> **Task to complete**:
Check each line of the material. Copy those containing "Blender".

Entries with scene source code
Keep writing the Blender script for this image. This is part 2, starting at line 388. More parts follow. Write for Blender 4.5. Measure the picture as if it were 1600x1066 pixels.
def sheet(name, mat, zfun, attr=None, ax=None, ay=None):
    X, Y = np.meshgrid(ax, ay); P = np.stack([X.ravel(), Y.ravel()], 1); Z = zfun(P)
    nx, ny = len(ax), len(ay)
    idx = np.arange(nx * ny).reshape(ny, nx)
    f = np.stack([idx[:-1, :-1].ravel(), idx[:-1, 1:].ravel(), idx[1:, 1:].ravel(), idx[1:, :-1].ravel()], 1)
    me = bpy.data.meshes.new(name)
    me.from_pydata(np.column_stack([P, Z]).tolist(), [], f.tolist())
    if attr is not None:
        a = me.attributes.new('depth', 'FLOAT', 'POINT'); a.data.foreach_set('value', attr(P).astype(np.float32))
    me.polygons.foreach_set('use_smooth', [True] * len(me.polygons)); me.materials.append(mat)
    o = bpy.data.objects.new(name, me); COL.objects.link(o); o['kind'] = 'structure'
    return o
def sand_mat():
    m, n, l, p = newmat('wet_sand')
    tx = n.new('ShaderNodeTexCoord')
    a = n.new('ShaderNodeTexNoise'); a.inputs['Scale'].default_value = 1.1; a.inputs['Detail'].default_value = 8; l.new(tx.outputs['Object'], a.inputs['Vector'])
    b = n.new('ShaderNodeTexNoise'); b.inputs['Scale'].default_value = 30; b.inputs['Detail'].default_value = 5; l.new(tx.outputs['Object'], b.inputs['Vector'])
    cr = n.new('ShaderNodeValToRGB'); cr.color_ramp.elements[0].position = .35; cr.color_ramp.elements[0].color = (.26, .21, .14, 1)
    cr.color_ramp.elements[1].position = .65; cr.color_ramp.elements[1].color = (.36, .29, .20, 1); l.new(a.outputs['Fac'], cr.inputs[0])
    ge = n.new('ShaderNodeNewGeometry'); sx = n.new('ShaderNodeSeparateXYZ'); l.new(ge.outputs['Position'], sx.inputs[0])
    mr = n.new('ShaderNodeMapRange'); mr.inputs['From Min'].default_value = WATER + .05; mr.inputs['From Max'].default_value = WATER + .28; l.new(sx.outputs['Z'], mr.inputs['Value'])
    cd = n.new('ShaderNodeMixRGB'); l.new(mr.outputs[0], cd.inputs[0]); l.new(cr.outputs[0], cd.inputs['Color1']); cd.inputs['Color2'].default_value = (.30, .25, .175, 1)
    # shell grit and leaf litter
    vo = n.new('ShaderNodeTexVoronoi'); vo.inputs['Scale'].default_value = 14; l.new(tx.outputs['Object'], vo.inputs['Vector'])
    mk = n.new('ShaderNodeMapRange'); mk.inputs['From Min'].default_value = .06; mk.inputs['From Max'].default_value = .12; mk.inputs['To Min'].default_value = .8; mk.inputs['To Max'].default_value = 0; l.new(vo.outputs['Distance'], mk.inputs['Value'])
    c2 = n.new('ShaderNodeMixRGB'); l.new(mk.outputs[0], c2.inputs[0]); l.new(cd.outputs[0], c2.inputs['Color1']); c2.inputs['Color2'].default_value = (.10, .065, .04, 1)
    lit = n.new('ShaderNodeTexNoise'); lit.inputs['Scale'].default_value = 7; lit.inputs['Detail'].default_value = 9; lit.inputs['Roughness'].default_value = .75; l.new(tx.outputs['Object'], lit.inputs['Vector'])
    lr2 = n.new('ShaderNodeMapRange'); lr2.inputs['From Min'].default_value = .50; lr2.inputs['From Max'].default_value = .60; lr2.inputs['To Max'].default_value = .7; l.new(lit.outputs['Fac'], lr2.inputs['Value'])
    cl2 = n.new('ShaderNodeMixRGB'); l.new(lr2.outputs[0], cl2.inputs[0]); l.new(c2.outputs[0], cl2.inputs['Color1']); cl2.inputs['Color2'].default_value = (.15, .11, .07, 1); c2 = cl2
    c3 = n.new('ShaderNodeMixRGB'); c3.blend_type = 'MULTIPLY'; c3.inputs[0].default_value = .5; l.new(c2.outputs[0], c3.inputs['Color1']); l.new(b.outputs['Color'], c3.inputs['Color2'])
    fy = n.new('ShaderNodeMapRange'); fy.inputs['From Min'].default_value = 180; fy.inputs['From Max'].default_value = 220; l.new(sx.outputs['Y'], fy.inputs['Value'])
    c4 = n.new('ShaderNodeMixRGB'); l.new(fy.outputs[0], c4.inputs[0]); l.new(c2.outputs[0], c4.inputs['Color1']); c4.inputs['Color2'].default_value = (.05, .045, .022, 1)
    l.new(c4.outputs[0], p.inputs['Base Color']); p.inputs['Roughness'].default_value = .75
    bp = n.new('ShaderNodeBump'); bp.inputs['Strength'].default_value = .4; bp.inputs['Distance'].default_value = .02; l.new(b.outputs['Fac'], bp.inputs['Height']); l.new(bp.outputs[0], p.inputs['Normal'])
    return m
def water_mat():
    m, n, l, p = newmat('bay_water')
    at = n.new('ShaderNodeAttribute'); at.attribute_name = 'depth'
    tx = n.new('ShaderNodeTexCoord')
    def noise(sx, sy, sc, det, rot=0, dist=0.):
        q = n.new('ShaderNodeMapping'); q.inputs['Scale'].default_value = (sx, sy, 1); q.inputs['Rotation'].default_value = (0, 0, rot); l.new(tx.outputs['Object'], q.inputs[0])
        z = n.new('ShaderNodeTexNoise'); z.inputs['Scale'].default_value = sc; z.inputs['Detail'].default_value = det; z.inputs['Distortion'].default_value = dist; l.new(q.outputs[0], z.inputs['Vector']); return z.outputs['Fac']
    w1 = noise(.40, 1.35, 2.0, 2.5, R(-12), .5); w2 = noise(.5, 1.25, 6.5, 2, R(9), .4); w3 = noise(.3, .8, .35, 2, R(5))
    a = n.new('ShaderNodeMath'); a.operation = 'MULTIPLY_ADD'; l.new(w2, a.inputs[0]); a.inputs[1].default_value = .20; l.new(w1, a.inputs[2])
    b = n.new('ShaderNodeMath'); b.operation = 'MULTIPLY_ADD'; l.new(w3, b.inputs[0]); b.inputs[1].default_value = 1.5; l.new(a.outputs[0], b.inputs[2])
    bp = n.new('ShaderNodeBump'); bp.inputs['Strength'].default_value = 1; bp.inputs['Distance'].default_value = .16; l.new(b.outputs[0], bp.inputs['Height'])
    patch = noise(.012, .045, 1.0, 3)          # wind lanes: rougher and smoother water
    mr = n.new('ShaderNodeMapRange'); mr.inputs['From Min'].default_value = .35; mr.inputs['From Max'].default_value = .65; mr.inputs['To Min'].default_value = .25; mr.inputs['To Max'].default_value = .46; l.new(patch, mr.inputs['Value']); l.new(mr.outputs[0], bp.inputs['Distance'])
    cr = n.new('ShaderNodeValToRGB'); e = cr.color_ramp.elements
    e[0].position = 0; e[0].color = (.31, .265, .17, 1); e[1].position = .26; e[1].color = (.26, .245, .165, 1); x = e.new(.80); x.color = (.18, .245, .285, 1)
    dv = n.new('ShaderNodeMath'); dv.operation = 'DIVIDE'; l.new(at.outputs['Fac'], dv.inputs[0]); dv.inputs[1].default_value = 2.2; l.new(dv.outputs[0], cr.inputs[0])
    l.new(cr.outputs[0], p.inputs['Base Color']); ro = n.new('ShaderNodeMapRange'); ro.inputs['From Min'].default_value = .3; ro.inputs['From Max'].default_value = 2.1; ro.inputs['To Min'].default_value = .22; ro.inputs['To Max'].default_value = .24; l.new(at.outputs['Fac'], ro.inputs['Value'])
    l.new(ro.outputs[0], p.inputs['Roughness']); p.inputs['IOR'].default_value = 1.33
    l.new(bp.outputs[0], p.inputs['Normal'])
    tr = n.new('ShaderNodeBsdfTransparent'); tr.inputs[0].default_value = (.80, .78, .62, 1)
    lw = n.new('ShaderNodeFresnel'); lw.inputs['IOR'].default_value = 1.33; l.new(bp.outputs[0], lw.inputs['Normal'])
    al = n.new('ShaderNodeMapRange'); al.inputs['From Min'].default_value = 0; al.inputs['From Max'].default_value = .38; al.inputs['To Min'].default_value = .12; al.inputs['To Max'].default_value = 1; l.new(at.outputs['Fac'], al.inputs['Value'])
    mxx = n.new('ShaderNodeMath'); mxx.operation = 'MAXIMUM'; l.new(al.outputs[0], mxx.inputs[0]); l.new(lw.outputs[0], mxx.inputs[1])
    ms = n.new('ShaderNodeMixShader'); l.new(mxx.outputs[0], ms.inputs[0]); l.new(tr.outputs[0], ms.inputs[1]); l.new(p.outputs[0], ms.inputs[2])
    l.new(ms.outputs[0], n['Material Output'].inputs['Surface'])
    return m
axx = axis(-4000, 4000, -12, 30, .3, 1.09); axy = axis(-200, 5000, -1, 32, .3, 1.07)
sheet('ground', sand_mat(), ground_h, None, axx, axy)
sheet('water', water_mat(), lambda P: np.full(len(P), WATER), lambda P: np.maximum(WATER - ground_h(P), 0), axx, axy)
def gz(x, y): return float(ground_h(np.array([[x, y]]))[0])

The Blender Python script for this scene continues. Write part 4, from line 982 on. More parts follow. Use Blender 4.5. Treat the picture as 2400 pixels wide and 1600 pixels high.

> **Reply**:
Keep writing the Blender script for this image. This is part 2, starting at line 388. More parts follow. Write for Blender 4.5. Measure the picture as if it were 1600x1066 pixels.
The Blender Python script for this scene continues. Write part 4, from line 982 on. More parts follow. Use Blender 4.5. Treat the picture as 2400 pixels wide and 1600 pixels high.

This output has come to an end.